In a reflection on Fr. Stephen Freeman’s “Glory to God For All Things” blog titled “The Peaches of Paradise,” Fr. Stephen writes about an instance where he noticed trees bearing peaches and pears depicted with the saints behind the altar in the parish in which he serves. His mind drew a blank while trying to remember any reference to these fruits in the Scriptures.
After inquiring of the iconographer, Fr. Stephen was told that the fresco is a representation of that particular place in creation (this parish is in South Carolina) being made into paradise.
Now, with the aforementioned icon of St. Raphael’s visit to the Yanney homestead, it can be said that Nebraska is officially depicted in an icon. I would be lying if I said I don’t think that’s cool.
More importantly though, it reminds me of two things. The first is that I am called to participate in my home being made into paradise. The second is that I am already living in an icon of it.

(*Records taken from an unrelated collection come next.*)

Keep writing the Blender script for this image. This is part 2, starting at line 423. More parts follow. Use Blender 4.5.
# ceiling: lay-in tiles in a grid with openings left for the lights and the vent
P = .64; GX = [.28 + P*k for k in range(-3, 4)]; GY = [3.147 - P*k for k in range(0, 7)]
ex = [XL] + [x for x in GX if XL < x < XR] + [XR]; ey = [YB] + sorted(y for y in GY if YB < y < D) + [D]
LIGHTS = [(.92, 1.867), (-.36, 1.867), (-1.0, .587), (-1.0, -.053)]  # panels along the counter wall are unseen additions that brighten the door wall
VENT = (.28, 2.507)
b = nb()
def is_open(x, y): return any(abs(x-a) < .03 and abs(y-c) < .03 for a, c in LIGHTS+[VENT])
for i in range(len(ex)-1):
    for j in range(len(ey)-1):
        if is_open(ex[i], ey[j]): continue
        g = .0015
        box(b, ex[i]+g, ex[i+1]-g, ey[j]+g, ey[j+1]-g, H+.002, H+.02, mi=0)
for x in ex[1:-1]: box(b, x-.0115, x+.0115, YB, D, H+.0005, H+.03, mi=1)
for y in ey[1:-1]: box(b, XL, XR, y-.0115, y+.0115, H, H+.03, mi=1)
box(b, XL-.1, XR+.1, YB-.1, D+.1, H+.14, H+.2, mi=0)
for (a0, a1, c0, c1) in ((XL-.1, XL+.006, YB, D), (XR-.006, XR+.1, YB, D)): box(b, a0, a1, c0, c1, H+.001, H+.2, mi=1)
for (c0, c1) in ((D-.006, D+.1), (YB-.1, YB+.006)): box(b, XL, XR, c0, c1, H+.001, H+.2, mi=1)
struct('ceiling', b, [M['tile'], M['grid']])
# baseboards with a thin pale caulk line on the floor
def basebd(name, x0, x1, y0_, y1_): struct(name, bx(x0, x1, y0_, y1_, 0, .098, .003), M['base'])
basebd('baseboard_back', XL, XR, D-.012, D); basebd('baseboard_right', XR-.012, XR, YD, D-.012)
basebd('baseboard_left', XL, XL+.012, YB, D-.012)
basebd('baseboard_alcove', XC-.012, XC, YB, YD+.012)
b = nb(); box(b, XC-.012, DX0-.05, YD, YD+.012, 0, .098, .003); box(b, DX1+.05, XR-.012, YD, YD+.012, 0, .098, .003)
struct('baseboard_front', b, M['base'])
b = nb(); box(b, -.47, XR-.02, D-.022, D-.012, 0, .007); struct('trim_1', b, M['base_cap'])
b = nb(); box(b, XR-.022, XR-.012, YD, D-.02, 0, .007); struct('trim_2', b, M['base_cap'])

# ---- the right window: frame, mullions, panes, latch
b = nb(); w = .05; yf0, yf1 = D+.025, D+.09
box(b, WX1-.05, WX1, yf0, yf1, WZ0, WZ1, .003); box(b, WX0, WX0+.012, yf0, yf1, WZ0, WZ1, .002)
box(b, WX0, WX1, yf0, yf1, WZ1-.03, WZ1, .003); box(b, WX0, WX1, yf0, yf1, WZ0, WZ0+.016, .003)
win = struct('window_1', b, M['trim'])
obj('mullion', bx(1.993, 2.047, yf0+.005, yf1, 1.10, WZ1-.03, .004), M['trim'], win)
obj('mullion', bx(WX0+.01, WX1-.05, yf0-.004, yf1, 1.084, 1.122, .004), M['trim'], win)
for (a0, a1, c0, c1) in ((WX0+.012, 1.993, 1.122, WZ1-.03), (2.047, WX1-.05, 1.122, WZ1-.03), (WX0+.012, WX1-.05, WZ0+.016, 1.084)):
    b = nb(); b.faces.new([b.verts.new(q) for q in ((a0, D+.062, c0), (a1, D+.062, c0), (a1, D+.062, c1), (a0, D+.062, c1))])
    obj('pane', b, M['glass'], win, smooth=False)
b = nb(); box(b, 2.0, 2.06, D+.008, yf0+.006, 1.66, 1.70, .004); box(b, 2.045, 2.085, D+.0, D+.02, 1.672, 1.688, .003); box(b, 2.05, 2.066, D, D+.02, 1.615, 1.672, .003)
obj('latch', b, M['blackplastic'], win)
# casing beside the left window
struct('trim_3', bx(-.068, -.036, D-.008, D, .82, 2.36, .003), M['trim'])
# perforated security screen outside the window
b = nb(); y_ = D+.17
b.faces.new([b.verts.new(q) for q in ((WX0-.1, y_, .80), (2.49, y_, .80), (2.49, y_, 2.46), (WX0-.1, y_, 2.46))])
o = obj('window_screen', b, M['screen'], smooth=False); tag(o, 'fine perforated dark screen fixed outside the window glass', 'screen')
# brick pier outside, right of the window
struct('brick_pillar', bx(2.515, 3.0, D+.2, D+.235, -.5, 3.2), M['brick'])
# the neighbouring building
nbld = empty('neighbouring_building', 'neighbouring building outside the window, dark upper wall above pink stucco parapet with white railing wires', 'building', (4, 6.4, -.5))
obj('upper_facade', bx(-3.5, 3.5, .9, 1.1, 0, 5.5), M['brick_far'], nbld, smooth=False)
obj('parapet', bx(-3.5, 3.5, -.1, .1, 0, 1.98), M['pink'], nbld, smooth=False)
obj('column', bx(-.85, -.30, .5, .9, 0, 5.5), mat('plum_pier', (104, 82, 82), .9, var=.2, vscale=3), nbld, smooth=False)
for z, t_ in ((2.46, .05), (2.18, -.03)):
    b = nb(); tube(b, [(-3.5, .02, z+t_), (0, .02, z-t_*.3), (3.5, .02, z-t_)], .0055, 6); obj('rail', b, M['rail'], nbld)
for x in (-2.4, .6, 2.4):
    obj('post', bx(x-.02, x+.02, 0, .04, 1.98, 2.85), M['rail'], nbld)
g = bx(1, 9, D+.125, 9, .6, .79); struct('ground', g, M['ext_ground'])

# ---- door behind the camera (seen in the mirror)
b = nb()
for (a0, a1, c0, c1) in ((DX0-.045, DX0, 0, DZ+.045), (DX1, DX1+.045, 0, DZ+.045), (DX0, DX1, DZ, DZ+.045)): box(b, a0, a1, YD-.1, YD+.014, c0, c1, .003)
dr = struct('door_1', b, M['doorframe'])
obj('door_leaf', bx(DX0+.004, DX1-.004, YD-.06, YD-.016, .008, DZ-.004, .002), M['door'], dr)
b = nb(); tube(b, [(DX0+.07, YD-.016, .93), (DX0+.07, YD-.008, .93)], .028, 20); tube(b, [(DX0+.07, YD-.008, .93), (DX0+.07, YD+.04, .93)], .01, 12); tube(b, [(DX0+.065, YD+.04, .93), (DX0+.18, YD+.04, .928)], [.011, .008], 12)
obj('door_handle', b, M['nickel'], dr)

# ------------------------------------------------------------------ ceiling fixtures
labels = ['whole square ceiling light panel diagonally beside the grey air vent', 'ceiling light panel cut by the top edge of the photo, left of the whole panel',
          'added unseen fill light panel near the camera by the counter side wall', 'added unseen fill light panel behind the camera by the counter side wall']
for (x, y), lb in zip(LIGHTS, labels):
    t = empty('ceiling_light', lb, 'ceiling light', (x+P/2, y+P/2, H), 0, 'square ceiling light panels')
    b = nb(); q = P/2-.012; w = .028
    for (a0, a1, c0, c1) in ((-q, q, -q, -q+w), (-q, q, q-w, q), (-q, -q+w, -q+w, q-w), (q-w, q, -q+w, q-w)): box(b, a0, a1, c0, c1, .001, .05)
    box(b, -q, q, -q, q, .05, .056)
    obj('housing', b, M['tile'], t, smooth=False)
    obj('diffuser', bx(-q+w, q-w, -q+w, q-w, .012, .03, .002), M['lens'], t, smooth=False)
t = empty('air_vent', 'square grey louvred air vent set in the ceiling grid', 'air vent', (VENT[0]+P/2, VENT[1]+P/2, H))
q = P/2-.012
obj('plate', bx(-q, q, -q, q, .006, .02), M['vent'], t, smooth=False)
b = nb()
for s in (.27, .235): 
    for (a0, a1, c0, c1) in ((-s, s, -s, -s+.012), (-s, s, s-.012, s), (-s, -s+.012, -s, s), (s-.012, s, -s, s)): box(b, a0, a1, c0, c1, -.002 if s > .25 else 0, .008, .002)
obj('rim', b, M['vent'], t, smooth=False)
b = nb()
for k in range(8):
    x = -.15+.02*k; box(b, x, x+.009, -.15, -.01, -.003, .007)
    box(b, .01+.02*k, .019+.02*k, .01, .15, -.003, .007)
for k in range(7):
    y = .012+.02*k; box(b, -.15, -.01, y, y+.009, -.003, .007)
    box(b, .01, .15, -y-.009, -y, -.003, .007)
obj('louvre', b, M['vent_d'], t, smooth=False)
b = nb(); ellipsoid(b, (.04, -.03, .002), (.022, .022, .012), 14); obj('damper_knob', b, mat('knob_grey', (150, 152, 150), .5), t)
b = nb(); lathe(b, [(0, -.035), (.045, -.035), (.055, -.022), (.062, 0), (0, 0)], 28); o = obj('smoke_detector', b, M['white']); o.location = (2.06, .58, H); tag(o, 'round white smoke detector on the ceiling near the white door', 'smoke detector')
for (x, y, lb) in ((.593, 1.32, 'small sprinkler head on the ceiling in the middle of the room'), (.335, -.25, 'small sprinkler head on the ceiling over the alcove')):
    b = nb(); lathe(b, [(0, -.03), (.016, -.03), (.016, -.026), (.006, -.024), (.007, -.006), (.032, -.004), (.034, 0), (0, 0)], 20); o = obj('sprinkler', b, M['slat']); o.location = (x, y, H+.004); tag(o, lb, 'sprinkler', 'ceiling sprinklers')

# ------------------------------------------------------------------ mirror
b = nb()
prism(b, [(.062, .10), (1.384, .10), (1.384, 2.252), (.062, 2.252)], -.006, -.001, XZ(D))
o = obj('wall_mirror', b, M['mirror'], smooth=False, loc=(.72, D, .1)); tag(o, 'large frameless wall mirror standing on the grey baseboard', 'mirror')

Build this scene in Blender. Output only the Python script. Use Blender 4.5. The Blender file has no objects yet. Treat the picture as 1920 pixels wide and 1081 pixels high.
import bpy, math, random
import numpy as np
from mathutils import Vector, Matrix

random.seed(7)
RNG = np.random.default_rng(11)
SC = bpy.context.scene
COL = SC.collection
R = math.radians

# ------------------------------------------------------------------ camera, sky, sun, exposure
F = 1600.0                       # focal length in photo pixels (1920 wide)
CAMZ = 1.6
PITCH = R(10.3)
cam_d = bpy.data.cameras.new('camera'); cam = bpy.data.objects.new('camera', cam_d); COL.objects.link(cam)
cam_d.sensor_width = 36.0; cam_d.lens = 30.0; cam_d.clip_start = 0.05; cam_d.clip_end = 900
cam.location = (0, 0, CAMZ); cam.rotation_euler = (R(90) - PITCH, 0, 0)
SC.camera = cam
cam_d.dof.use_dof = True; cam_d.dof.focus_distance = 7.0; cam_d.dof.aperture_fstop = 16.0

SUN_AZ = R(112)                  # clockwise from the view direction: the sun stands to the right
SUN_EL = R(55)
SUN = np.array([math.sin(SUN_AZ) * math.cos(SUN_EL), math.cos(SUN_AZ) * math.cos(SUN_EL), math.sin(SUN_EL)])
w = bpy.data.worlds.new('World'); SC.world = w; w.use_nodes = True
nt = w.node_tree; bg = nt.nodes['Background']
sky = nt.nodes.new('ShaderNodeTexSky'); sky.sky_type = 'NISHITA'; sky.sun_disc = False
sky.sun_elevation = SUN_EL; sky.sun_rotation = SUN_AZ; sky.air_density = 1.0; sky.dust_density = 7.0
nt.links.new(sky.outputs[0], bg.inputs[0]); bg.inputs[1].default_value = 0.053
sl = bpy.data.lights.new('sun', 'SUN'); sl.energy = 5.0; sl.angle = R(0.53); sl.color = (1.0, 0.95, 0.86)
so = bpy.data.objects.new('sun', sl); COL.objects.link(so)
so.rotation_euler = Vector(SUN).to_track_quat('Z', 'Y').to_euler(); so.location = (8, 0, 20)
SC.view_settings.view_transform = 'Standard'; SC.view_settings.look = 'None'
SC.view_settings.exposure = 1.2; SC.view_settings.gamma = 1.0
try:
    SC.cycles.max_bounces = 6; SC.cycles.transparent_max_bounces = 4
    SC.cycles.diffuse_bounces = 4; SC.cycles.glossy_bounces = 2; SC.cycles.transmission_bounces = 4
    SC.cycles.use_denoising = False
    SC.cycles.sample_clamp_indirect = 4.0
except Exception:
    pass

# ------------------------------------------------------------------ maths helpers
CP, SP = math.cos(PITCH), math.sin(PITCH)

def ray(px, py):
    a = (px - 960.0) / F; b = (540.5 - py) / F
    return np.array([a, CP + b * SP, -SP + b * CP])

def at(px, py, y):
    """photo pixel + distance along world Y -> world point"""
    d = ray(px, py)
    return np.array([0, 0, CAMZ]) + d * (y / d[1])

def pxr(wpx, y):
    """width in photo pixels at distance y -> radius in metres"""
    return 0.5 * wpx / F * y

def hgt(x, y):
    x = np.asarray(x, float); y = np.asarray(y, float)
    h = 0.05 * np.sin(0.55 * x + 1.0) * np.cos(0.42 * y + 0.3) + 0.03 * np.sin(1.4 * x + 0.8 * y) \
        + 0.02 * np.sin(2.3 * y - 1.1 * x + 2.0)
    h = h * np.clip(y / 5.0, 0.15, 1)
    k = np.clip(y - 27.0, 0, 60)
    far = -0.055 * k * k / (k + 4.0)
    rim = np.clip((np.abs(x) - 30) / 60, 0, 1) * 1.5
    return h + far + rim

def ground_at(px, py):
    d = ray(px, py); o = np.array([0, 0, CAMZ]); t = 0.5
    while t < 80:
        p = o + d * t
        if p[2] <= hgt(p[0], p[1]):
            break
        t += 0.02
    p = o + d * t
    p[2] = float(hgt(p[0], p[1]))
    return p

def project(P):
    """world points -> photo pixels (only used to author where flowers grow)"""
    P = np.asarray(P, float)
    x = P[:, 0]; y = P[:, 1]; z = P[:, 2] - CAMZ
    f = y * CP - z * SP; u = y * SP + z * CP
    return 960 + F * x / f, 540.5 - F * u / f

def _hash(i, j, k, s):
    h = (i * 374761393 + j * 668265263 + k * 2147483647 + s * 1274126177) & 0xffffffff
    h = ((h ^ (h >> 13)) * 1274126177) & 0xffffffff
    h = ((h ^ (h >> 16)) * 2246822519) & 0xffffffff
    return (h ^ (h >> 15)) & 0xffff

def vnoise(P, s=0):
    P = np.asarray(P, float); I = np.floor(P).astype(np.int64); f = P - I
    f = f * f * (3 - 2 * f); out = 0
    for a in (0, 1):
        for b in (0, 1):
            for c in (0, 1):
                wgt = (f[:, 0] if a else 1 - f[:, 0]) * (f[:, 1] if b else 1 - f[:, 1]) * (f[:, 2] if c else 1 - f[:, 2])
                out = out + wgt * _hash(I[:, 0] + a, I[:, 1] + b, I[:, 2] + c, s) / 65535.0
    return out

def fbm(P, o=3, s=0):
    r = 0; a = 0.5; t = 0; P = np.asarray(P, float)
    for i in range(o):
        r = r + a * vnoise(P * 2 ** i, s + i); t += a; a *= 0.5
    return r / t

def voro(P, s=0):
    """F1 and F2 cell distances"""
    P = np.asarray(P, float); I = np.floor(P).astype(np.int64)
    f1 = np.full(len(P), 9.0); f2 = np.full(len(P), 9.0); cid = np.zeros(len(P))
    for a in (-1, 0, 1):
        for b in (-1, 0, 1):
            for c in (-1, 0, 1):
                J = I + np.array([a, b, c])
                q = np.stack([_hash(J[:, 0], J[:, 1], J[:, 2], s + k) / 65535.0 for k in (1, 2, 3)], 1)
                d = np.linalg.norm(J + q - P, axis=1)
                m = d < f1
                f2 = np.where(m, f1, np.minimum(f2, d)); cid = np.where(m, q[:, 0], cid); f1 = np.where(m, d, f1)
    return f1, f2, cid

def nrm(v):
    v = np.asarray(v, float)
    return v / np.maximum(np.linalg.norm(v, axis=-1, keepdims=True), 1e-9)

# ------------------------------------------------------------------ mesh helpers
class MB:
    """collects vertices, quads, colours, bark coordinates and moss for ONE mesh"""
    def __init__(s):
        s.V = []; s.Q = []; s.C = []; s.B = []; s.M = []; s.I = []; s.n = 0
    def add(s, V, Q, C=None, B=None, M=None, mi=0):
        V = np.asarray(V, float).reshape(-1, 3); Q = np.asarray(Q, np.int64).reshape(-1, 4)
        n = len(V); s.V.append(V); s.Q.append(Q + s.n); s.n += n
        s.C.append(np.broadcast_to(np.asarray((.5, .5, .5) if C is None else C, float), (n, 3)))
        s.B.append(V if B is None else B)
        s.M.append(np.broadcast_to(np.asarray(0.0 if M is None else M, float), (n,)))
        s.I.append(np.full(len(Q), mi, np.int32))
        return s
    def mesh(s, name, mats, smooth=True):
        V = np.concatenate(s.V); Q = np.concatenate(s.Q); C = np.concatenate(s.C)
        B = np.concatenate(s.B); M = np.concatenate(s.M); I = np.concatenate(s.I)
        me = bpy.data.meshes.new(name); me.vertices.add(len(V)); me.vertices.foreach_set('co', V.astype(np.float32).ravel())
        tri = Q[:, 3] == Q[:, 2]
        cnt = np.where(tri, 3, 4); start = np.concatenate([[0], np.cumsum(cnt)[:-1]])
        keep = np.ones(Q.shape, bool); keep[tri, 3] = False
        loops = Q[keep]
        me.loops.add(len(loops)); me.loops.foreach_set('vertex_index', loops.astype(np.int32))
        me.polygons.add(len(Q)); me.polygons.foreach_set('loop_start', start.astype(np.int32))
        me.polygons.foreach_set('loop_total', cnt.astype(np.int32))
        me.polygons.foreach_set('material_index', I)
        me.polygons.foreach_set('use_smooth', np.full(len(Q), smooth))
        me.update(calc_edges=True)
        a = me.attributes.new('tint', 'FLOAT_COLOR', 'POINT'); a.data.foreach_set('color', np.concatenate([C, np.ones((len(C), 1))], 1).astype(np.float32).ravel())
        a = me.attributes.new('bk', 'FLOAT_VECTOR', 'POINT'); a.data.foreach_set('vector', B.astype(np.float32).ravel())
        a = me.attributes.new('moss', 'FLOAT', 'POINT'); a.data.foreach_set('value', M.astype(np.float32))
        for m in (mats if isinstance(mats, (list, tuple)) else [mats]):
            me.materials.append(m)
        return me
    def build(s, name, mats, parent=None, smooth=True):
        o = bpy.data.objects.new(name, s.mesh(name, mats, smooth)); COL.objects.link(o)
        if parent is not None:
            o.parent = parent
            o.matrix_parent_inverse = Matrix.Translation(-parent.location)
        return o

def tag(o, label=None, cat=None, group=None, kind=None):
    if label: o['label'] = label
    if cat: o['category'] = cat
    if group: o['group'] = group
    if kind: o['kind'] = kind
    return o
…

Through God's uncreated energies and the sacraments of the Church, namely the Eucharist, we are able to become “partakers of the divine nature,” as Christ is made present to us during each and every Liturgy in His Body and Blood. As we conform ourselves more and more to His image, “from glory to glory,” the dim mirror becomes more and more clear, and our knowledge of Christ becomes like His knowledge of us (1 Corinthians 13:12).
"You are gods," Psalm 81:6 states, "and all of you are children of the Most High."
This is the life of the Church which has persisted for 2,000 years. This is worship in Spirit and Truth. Just as Christ is the icon of the Father, we are icons of Him. Just as we are icons of Him, the entire creation is an icon of God’s glory.
Whether one accepts it or not, iconography and the veneration of it are part of the pattern of our entire existence.
“O Heavenly King, the Comforter, the Spirit of Truth, Who art everywhere present and fillest all things; Treasury of Blessings, and Giver of Life – come and abide in us, cleanse us from every stain, and save our souls, O Good One.”